III. Denegation and Negotiation
There is another reason why
veganism is better characterized as an embodied sensibility rather than a conclusion
to the ethical project, and it is that vegans and vegetarians cannot avoid
doing violence (or being complicit with preexisting patterns of violence) to
animals, as well as to life and its ecosystems more generally. As Jacques
Derrida helpfully reminds us in an interview, “Vegetarians, too, partake of
animals, even of men. They practice a different mode of denegation.” This
statement speaks volumes to the pretensions of “ethical veganism/vegetarianism,”
and it can be elaborated in several ways. For consideration of time and space,
I will draw out two (interrelated) implications of the statement, one concrete
and the other abstract.
The concrete implication. The current mode of production and our
economic system are based on exploitation of labor—human and animal labor—as
well as the subjugation of nature and life to the cravings of the market. On
this fact it is pointless to disagree. And this super-structural violence
necessarily reproduces itself in the production of all food, not just in the
more obvious case of the meat produced in factory farms. Though it is not
comfortable to consider, the land and labor required for the cultivation of
domesticated crops at the center of vegan and vegetarian diets is an ecological
disturbance, one that causes the deaths of countless forms of life—not only of
the crops themselves, but of insects, other invertebrates, and smaller mammals.
Furthermore, farms rely on the physical labor (and therefore on the suffering
and exploitation) of many human and animal workers. Thus, vegetarians and
vegans, too, partake of animals and of humans. It is sheer ideology to think
that a simple change in diet can change this fact, can make one guiltless
before an Other’s face.
The abstract implication. At the same time that he acknowledges
these more concrete patterns of institutionalized violence against humans,
animals, and ecosystems, Derrida references a dimension of Emmanuel Levinas’s
ethical thought. For Derrida, following Levinas, our confrontation or
interaction with the Other always entails some measure of violence, antagonism,
power. This is not to suggest that it is acceptable for things remain the way
they are or that we attempt to revert to some imagined pastoral past—indeed, as
Derrida and Levinas would insist, we must change,
for we can minimize this violence. But, in the final analysis, it will not do
to think that we can rid ourselves completely of this violence simply by
evoking an alternative economic paradigm. Even if we were to replace the
current economic system with a more just one, even if our current mode of
production were to be replaced, our encounters with our Other animals would
retain the ineradicable trace of this violence.

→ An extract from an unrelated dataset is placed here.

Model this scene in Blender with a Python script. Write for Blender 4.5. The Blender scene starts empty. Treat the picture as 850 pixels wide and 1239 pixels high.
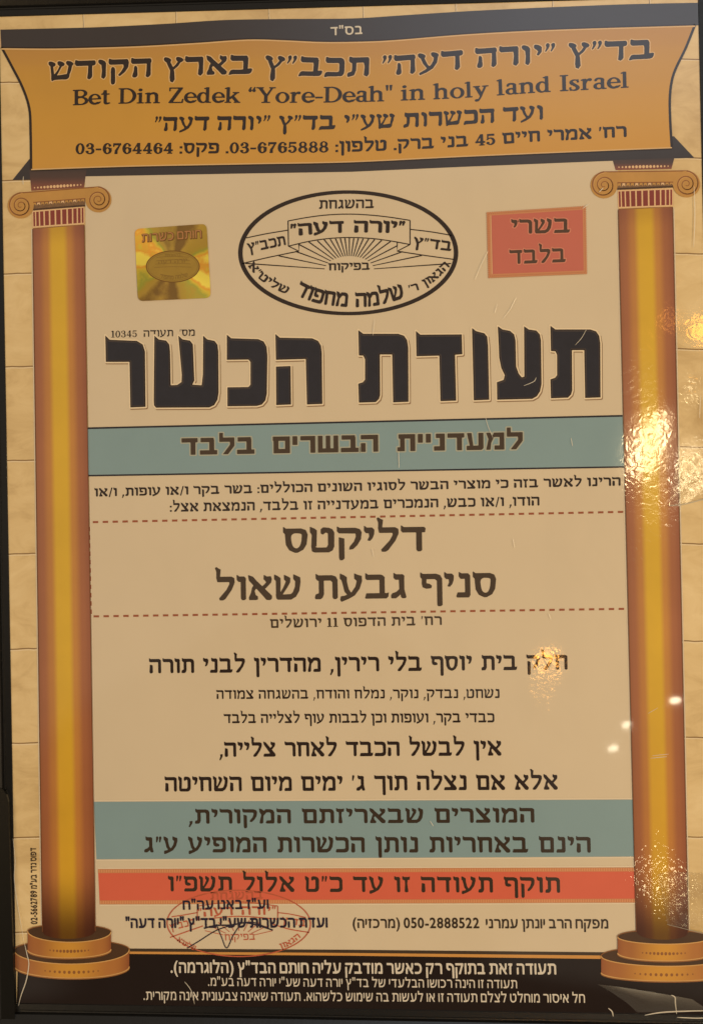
import bpy, math, random
import numpy as np
from mathutils import Vector, Matrix
random.seed(7)
scene = bpy.context.scene

# ---------------------------------------------------------------- camera
# The sheet hangs on a wall in the x-z plane (y = 0); u runs right and v up on it, in metres.
PW, PH, FOC = 850., 1239., 1600.
RX, RY, RZ = -.0158, .1064, -.0209
TX, TY, TZ = .0013, .0755, .5692
def rot(rx, ry, rz):
    c, s = math.cos, math.sin
    return (np.array([[c(rz), -s(rz), 0], [s(rz), c(rz), 0], [0, 0, 1]]) @ np.array([[c(ry), 0, s(ry)], [0, 1, 0], [-s(ry), 0, c(ry)]])
            @ np.array([[1, 0, 0], [0, c(rx), -s(rx)], [0, s(rx), c(rx)]]))
RC = rot(RX, RY, RZ); TC = np.array([TX, TY, TZ])
HI = np.linalg.inv(np.array([[FOC, 0, PW/2], [0, FOC, PH/2], [0, 0, 1]]) @ np.column_stack([RC[:, 0], RC[:, 1], TC]))
def pl(x, y):
    """A measured point of the sheet -> (u, v) on the sheet."""
    a = HI @ np.array([x, y, 1.]); return (a[0]/a[2], -a[1]/a[2])
def world_dir(d): return Vector((d[0], d[2], -d[1]))      # (right, down, into the wall) -> Blender
cam_pos = world_dir(-RC.T @ TC)
cd = bpy.data.cameras.new('camera'); cam = bpy.data.objects.new('camera', cd); scene.collection.objects.link(cam)
r, u_, b = world_dir(RC.T @ np.array([1, 0, 0])), world_dir(RC.T @ np.array([0, -1, 0])), world_dir(RC.T @ np.array([0, 0, -1]))
cam.matrix_world = Matrix(((r.x, u_.x, b.x, cam_pos.x), (r.y, u_.y, b.y, cam_pos.y), (r.z, u_.z, b.z, cam_pos.z), (0, 0, 0, 1)))
cd.sensor_fit = 'VERTICAL'; cd.sensor_height = 24; cd.lens = FOC/PH*24; cd.clip_start = .01; cd.clip_end = 100
scene.camera = cam
scene.render.resolution_x, scene.render.resolution_y = 702, 1024

# ---------------------------------------------------------------- light and exposure
vs = scene.view_settings; vs.view_transform = 'Standard'; vs.look = 'None'; vs.exposure = .09; vs.gamma = 1; vs.use_curve_mapping = False
scene.cycles.max_bounces = 6; scene.cycles.use_denoising = True; scene.cycles.denoiser = 'OPENIMAGEDENOISE'; scene.cycles.sample_clamp_direct = 8
wd = bpy.data.worlds.new('World'); scene.world = wd; wd.use_nodes = True
def mirror(x, y, dist):
    """Where a lamp must hang to be seen mirrored by the sheet at that point of it."""
    u, v = pl(x, y); p = Vector((u, 0, v)); d = (p - cam_pos).normalized(); d.y = -d.y
    return p + d*dist, p
def lamp(name, loc, target, size, power, col, sizey=None, shape='DISK'):
    ld = bpy.data.lights.new(name, 'AREA'); ld.shape = shape; ld.size = size; ld.energy = power; ld.color = col
    if sizey: ld.size_y = sizey
    o = bpy.data.objects.new(name, ld); scene.collection.objects.link(o); o.location = loc
    o.rotation_euler = (Vector(target) - Vector(loc)).to_track_quat('-Z', 'Y').to_euler()
    return o
WARM = (1, .69, .35)
lamp('room_lamp', (1.0, -1.25, -.05), (.02, 0, -.06), .5, 11.7, WARM)
lamp('room_lamp', (-1.2, -1.5, -.1), (0, 0, -.06), .5, 5.8, (1, .665, .30))
def glint(name, x, y, dist, size, rad, col, sy=None, turn=0):
    """A small bare lamp in the room whose mirror image falls on the sheet at (x, y); rad = its radiance."""
    loc, p = mirror(x, y, dist)
    o = lamp(name, loc, p, size, rad*math.pi*math.pi*size*(sy or size)/4, col, sy, 'ELLIPSE' if sy else 'DISK'); o.rotation_euler.rotate_axis('Z', math.radians(turn))
loc, p = mirror(784, 538, 1.6)                       # an oval warm lamp over the counter
o = lamp('counter_lamp', loc, p, .032, 125*math.pi*math.pi*.016*.056, (1, .76, .40), .112, 'ELLIPSE'); o.rotation_euler.rotate_axis('Z', math.radians(-22))
glint('ceiling_lamp', 840, 570, 1.6, .040, 60, (1, .82, .52))
glint('orange_lamp', 662, 801, 1.6, .030, 60, (1, .42, .08))
glint('orange_lamp', 848, 398, 1.6, .034, 22, (1, .38, .035))
glint('orange_lamp', 811, 386, 1.6, .022, 7, (1, .35, .06))
glint('ceiling_lamp', 800, 1066, 1.6, .028, 22, (1, .80, .45))
glint('spot_lamp', 741, 905, 1.6, .015, 26, (1, .90, .66), .009, 20)
glint('spot_lamp', 757, 878, 1.6, .015, 26, (1, .90, .66), .009, 20)
glint('spot_lamp', 815, 848, 1.6, .019, 26, (1, .86, .58), .010, 12)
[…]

If Derrida is right—and I believe
that, in this case, he is essentially correct—it simply will not do for honest
vegans and vegetarians to deny the existence of a violence with which they are always
already complicit, a violence that their continued existence, in fact, calls
for, necessitates. Therefore, veganism or vegetarianism would be more rightly
understood as an embodied sensibility. If we wish to emphasize the ethical
dimension of our choice, it will require a new ethical vocabulary, one that
does not evoke some telos or notion
of moral truth but instead positions veganism and vegetarianism as an embodied
response to what we have decided is an impermissible violence enacted against
human and nonhuman animals alike as well as to the various ecosystems to which
they belong and in which they participate.
And here, again, Spinoza’s work
on ethics, especially when read alongside that of Derrida and Levinas, is
particularly useful. Veganism is not the termination of a predictable program
or calculation that we mindlessly perform but is rather an intellectually
enriching movement practiced concurrently with other radical pursuits. It is, at bottom, a
way of relating to the world, a way of relating that attempts to minimize the
damage I cause, even as I allow myself to be transformed by this encounter with an Other animal.